• [What to produce] Give the listing below again in full, exactly as written.
____________
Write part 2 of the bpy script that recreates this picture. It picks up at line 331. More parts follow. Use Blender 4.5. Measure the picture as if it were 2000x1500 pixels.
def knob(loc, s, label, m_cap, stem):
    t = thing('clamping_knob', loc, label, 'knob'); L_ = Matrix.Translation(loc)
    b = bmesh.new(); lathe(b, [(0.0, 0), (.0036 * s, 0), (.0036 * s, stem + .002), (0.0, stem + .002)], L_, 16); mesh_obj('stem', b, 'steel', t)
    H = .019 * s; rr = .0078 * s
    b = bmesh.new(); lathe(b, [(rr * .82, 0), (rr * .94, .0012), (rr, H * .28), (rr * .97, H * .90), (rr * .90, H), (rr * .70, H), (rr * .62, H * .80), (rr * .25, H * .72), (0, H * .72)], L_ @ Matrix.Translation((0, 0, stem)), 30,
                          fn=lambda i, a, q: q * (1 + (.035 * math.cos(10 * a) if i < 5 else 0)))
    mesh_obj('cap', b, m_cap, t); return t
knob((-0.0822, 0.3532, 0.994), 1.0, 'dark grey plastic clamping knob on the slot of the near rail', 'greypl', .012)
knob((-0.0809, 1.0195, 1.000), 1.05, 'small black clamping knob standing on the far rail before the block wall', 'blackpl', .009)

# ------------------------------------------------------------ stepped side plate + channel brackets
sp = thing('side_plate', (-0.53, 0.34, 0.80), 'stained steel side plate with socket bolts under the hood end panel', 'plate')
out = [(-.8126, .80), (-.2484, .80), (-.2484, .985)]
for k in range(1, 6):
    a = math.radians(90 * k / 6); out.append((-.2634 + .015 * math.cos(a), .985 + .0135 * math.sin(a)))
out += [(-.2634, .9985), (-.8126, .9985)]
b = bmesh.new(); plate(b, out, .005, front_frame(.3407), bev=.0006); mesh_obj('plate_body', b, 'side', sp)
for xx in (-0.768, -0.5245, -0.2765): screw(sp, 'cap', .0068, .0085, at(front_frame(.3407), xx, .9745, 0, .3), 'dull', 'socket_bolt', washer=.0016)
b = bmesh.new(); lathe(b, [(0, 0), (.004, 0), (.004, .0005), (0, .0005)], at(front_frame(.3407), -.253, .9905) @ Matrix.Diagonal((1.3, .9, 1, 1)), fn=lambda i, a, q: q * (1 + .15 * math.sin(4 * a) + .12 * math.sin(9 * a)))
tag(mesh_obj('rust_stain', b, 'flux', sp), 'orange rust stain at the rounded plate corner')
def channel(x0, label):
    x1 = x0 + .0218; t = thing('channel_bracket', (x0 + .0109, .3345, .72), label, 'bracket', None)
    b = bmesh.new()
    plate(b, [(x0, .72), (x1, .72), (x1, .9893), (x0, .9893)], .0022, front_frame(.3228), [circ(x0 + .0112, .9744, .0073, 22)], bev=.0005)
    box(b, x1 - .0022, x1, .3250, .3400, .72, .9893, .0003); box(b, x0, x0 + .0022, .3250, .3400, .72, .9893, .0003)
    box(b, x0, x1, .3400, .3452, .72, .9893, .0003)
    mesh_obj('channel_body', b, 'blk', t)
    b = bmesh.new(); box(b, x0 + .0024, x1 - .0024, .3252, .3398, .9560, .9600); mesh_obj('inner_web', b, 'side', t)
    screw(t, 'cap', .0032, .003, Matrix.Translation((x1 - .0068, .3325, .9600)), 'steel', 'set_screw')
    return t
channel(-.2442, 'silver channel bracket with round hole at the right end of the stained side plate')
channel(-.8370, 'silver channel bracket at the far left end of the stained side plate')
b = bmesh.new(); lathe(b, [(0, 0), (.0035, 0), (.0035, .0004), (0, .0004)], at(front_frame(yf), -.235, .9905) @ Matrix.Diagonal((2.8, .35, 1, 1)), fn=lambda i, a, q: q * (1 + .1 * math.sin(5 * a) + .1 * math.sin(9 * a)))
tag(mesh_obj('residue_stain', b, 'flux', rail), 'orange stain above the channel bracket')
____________
• [Exercise response]
Write part 2 of the bpy script that recreates this picture. It picks up at line 331. More parts follow. Use Blender 4.5. Measure the picture as if it were 2000x1500 pixels.
def knob(loc, s, label, m_cap, stem):
    t = thing('clamping_knob', loc, label, 'knob'); L_ = Matrix.Translation(loc)
    b = bmesh.new(); lathe(b, [(0.0, 0), (.0036 * s, 0), (.0036 * s, stem + .002), (0.0, stem + .002)], L_, 16); mesh_obj('stem', b, 'steel', t)
    H = .019 * s; rr = .0078 * s
    b = bmesh.new(); lathe(b, [(rr * .82, 0), (rr * .94, .0012), (rr, H * .28), (rr * .97, H * .90), (rr * .90, H), (rr * .70, H), (rr * .62, H * .80), (rr * .25, H * .72), (0, H * .72)], L_ @ Matrix.Translation((0, 0, stem)), 30,
                          fn=lambda i, a, q: q * (1 + (.035 * math.cos(10 * a) if i < 5 else 0)))
    mesh_obj('cap', b, m_cap, t); return t
knob((-0.0822, 0.3532, 0.994), 1.0, 'dark grey plastic clamping knob on the slot of the near rail', 'greypl', .012)
knob((-0.0809, 1.0195, 1.000), 1.05, 'small black clamping knob standing on the far rail before the block wall', 'blackpl', .009)

# ------------------------------------------------------------ stepped side plate + channel brackets
sp = thing('side_plate', (-0.53, 0.34, 0.80), 'stained steel side plate with socket bolts under the hood end panel', 'plate')
out = [(-.8126, .80), (-.2484, .80), (-.2484, .985)]
for k in range(1, 6):
    a = math.radians(90 * k / 6); out.append((-.2634 + .015 * math.cos(a), .985 + .0135 * math.sin(a)))
out += [(-.2634, .9985), (-.8126, .9985)]
b = bmesh.new(); plate(b, out, .005, front_frame(.3407), bev=.0006); mesh_obj('plate_body', b, 'side', sp)
for xx in (-0.768, -0.5245, -0.2765): screw(sp, 'cap', .0068, .0085, at(front_frame(.3407), xx, .9745, 0, .3), 'dull', 'socket_bolt', washer=.0016)
b = bmesh.new(); lathe(b, [(0, 0), (.004, 0), (.004, .0005), (0, .0005)], at(front_frame(.3407), -.253, .9905) @ Matrix.Diagonal((1.3, .9, 1, 1)), fn=lambda i, a, q: q * (1 + .15 * math.sin(4 * a) + .12 * math.sin(9 * a)))
tag(mesh_obj('rust_stain', b, 'flux', sp), 'orange rust stain at the rounded plate corner')
def channel(x0, label):
    x1 = x0 + .0218; t = thing('channel_bracket', (x0 + .0109, .3345, .72), label, 'bracket', None)
    b = bmesh.new()
    plate(b, [(x0, .72), (x1, .72), (x1, .9893), (x0, .9893)], .0022, front_frame(.3228), [circ(x0 + .0112, .9744, .0073, 22)], bev=.0005)
    box(b, x1 - .0022, x1, .3250, .3400, .72, .9893, .0003); box(b, x0, x0 + .0022, .3250, .3400, .72, .9893, .0003)
    box(b, x0, x1, .3400, .3452, .72, .9893, .0003)
    mesh_obj('channel_body', b, 'blk', t)
    b = bmesh.new(); box(b, x0 + .0024, x1 - .0024, .3252, .3398, .9560, .9600); mesh_obj('inner_web', b, 'side', t)
    screw(t, 'cap', .0032, .003, Matrix.Translation((x1 - .0068, .3325, .9600)), 'steel', 'set_screw')
    return t
channel(-.2442, 'silver channel bracket with round hole at the right end of the stained side plate')
channel(-.8370, 'silver channel bracket at the far left end of the stained side plate')
b = bmesh.new(); lathe(b, [(0, 0), (.0035, 0), (.0035, .0004), (0, .0004)], at(front_frame(yf), -.235, .9905) @ Matrix.Diagonal((2.8, .35, 1, 1)), fn=lambda i, a, q: q * (1 + .1 * math.sin(5 * a) + .1 * math.sin(9 * a)))
tag(mesh_obj('residue_stain', b, 'flux', rail), 'orange stain above the channel bracket')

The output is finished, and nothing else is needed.